A reconciliation of beginning and ending amounts of unrecognized tax benefits for fiscal 2024, 2023, and 2022 is as follows:
2024 2023 2022
Gross unrecognized tax benefit, beginning of period $ —  $ —  $ — 
Additions based on tax positions related to the current year 177  —  — 
Additions related to tax positions in prior year 275  —  — 
Settlements related to tax positions in a prior period —  —  — 
Decreases based on tax positions in a prior period —  —  — 
Gross unrecognized tax benefit, end of period $ 452  $ —  $ — 
The Company recognizes only those tax positions that meet the more-likely-than-not recognition threshold and establishes tax reserves for uncertain tax positions that do not meet this threshold. As of February 4, 2024, the Company has unrecognized tax benefits of $0.5 million. As of January 29, 2023, the Company assessed and concluded that it did not have any unrecognized tax benefits. The Company does not anticipate any material adjustments relating to unrecognized tax benefits within the next twelve months; however, the ultimate outcome of tax matters is uncertain and unforeseen results can occur. We had no interest or penalties during fiscal 2024, 2023, and 2022. To the extent these unrecognized tax benefits are ultimately recognized, approximately $0.5 million will impact the Company’s effective tax rate. Our policy is to record interest and penalties directly related to uncertain tax positions as income tax expense in the statements of operations.

The Internal Revenue Service (IRS) has concluded the audit of the Company's fiscal 2019 federal income tax return as of February 4, 2024. The IRS has proposed immaterial adjustments, with the Company in the process of amending federal and state income tax returns for fiscal 2022 and 2023 as a result of the IRS audit settlement.

On August 16, 2022, the Inflation Reduction Act was signed into law.

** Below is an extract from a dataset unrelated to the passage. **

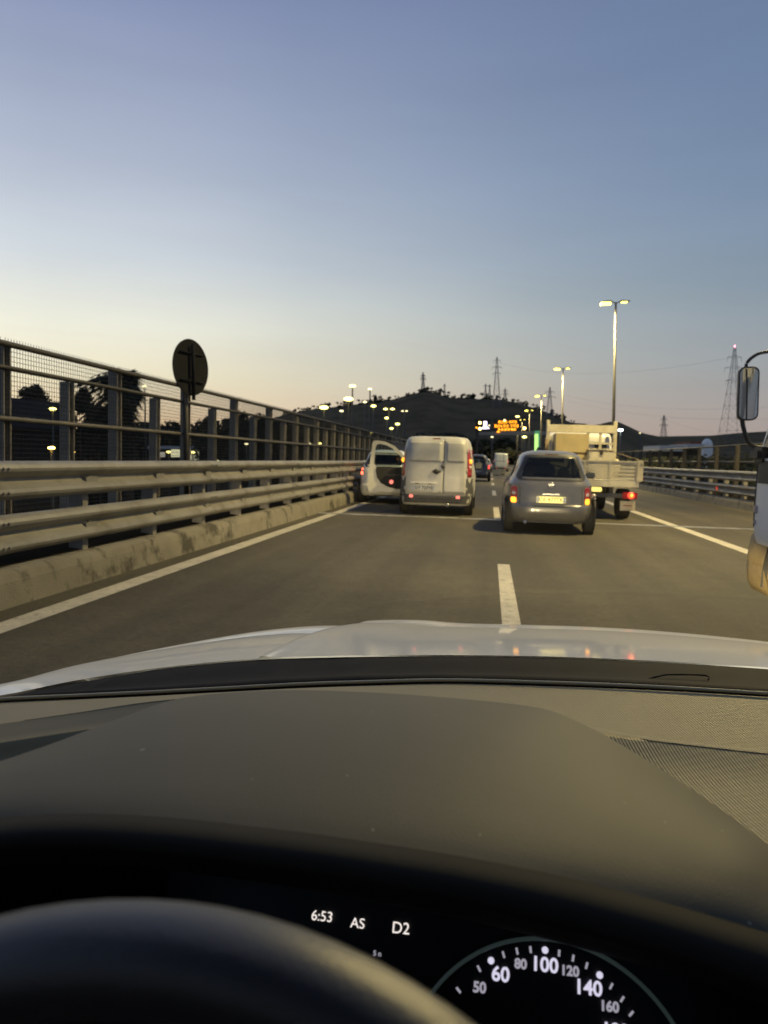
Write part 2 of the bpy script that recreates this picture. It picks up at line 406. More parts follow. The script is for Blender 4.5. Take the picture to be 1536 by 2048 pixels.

The Inflation Reduction Act includes various tax provisions, which are effective for tax years beginning on or after January 1, 2023. The Company assessed and concluded that the Inflation Reduction Act did not have an impact to the financials as of February 4, 2024, and will continue to monitor the impact of the changes.

For tax years beginning after December 31, 2021, the Tax Cuts & Jobs Act of 2017 eliminated the option to deduct research and development expenditures as incurred and instead required taxpayers to capitalize and amortize them over five or 15 years beginning in 2022. For the years ended February 4, 2024 and January 29, 2023, due to the capitalization of research and development expenditures, the Company’s current federal taxable income increased by approximately $9.0 million and $7.7 million, respectively, with a corresponding increase in the Company’s deferred tax assets. These changes in tax laws did not have a material impact on the Company’s results of operations for the year ended January 30, 2022. The Company will continue to monitor the impact of changes in tax legislation.